→ **TO DO**: From the listing below, extract every line in which the word "dark" appears.

→ **DATA LISTING**:
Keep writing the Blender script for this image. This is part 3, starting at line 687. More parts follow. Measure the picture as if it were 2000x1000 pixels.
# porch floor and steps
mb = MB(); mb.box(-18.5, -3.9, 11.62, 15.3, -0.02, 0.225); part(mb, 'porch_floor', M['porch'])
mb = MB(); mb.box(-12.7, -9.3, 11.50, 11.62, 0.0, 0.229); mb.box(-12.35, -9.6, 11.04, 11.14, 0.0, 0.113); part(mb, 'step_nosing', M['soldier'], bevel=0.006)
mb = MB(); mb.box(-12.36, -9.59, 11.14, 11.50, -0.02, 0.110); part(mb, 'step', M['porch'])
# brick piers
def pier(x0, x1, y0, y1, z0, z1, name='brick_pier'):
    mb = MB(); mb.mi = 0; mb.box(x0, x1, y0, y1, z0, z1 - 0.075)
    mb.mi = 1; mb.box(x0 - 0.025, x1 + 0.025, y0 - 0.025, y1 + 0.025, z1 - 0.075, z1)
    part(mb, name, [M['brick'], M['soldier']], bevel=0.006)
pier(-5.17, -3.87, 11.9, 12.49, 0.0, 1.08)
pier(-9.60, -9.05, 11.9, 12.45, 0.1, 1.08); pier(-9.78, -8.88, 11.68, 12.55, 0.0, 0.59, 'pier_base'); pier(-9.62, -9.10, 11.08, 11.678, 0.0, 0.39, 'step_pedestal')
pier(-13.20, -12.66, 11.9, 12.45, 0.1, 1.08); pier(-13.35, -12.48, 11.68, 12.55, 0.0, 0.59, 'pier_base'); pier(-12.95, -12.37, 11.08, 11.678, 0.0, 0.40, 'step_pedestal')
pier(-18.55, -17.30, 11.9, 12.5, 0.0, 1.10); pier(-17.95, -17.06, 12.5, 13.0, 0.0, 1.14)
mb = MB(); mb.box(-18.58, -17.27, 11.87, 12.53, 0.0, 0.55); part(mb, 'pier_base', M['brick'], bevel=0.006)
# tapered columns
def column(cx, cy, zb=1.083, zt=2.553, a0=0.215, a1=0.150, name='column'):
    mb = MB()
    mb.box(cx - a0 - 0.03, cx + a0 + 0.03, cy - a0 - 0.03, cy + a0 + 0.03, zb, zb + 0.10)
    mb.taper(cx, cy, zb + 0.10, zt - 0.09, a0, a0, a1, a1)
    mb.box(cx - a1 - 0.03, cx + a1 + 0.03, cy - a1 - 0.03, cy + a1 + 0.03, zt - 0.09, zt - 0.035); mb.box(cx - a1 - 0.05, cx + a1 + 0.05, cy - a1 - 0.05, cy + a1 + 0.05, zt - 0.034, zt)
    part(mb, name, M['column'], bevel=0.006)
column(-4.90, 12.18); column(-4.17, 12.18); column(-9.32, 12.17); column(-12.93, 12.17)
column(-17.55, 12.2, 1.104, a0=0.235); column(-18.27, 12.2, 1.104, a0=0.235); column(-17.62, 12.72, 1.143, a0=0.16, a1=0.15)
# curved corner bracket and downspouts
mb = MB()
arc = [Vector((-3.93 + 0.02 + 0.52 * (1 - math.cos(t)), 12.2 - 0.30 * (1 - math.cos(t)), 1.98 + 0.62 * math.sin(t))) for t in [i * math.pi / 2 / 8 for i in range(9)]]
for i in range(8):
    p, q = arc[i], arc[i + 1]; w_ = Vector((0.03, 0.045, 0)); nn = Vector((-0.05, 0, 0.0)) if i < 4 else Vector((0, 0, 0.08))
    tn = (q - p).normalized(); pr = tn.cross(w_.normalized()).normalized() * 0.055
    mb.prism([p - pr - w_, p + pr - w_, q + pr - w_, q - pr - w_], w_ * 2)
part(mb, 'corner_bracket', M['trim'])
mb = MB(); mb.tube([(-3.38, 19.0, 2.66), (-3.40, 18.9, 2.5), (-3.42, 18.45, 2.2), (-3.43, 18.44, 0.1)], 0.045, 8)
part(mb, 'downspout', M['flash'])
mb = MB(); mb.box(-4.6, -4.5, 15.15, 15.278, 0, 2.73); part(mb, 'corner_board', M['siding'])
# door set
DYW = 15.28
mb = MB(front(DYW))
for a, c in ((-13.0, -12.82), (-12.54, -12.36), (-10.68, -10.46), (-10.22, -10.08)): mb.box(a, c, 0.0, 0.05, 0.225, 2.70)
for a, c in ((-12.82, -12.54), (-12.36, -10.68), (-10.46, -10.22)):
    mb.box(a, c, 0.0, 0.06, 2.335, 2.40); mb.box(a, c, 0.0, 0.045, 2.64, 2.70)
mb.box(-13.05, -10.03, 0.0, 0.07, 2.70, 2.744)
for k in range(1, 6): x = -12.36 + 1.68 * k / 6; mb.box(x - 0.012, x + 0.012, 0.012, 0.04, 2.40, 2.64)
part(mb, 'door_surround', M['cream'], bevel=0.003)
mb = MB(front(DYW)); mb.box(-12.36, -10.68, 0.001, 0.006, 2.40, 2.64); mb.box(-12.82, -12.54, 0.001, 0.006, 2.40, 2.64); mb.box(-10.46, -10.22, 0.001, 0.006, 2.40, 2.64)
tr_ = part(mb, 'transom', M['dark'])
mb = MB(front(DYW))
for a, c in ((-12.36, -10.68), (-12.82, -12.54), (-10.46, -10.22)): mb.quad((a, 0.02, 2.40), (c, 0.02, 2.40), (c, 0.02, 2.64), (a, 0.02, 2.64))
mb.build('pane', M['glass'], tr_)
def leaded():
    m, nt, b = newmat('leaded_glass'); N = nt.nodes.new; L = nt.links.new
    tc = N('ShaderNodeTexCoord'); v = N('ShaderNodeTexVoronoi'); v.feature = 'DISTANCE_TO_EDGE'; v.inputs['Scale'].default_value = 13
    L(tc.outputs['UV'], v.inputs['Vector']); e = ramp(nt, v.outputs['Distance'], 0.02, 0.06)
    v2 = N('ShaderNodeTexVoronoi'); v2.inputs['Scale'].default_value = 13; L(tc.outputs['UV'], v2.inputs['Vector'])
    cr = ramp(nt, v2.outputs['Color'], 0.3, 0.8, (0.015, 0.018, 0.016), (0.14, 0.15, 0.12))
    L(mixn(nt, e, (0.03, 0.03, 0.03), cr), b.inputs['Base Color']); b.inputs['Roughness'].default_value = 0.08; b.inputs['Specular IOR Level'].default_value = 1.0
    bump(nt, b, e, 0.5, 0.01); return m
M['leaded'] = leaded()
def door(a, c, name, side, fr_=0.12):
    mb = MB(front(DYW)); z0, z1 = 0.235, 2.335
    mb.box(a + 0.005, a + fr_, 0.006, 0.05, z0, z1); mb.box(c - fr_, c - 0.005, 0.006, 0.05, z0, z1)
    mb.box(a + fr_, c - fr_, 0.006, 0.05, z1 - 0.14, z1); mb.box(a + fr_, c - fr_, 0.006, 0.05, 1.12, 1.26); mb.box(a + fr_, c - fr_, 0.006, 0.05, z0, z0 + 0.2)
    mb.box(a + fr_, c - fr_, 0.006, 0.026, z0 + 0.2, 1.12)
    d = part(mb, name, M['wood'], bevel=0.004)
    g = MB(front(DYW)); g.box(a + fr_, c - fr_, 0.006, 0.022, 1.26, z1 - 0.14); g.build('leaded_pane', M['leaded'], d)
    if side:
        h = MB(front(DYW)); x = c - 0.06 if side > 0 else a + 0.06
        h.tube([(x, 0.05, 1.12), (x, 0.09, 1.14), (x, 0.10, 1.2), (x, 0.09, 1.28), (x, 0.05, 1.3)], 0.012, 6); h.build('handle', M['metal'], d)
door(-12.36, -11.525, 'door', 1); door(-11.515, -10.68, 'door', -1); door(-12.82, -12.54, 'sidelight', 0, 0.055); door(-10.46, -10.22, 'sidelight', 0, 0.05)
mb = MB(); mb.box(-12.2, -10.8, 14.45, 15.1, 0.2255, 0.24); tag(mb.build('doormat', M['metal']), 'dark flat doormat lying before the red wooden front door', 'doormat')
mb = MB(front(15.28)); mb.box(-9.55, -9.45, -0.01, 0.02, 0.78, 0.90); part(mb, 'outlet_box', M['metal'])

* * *

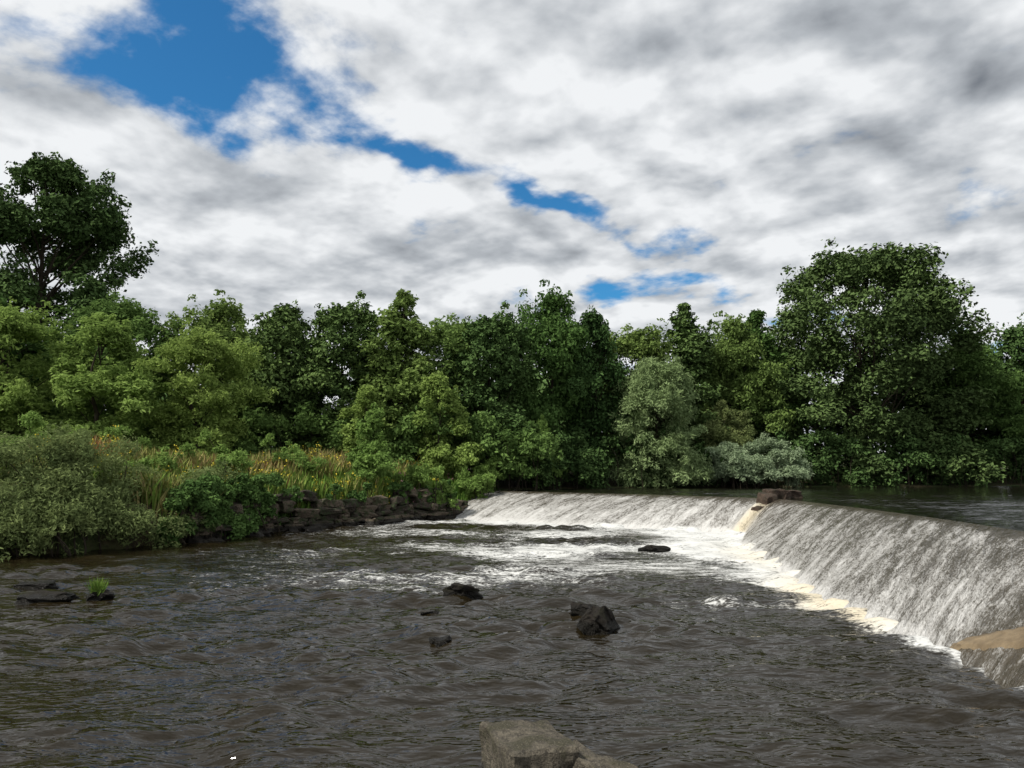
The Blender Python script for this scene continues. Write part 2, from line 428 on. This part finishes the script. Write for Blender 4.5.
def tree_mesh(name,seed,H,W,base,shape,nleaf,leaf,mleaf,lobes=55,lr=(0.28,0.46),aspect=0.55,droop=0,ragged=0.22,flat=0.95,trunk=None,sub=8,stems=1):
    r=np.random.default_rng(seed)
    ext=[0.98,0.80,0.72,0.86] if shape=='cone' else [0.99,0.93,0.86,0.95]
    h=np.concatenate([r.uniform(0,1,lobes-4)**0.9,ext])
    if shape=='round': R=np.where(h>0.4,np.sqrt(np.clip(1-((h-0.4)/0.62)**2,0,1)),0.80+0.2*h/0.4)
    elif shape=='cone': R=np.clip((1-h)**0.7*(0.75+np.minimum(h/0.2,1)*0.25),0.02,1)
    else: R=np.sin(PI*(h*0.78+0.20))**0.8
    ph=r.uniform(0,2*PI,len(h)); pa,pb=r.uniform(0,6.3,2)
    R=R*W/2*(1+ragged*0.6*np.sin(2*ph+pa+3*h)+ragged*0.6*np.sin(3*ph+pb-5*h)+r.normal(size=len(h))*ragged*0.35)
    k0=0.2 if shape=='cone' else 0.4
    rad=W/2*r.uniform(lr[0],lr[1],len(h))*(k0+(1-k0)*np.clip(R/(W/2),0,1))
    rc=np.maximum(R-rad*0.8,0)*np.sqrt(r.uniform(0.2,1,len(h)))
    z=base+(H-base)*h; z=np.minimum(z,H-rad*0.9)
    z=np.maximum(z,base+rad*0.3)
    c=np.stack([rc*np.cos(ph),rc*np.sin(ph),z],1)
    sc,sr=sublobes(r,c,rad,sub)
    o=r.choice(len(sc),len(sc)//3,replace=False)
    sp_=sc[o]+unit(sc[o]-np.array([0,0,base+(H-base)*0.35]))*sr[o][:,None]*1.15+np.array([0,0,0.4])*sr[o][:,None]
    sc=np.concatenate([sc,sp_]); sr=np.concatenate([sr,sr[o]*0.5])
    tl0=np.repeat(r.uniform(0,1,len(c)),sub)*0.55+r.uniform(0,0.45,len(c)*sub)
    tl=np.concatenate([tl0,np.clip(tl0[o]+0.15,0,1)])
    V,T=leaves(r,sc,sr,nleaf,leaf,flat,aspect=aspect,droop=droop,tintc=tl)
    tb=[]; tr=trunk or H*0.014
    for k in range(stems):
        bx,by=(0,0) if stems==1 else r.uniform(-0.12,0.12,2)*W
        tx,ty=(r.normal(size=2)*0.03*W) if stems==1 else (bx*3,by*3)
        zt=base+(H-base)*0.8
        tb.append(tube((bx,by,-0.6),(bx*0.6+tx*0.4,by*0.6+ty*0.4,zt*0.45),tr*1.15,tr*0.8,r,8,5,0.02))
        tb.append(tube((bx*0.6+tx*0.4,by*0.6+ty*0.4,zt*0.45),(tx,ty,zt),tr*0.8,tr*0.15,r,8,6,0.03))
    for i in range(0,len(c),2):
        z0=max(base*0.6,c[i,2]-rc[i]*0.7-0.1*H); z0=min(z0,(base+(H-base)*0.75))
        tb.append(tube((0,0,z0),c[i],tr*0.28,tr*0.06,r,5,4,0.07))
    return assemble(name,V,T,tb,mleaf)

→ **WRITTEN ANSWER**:
tr_ = part(mb, 'transom', M['dark'])
mb = MB(); mb.box(-12.2, -10.8, 14.45, 15.1, 0.2255, 0.24); tag(mb.build('doormat', M['metal']), 'dark flat doormat lying before the red wooden front door', 'doormat')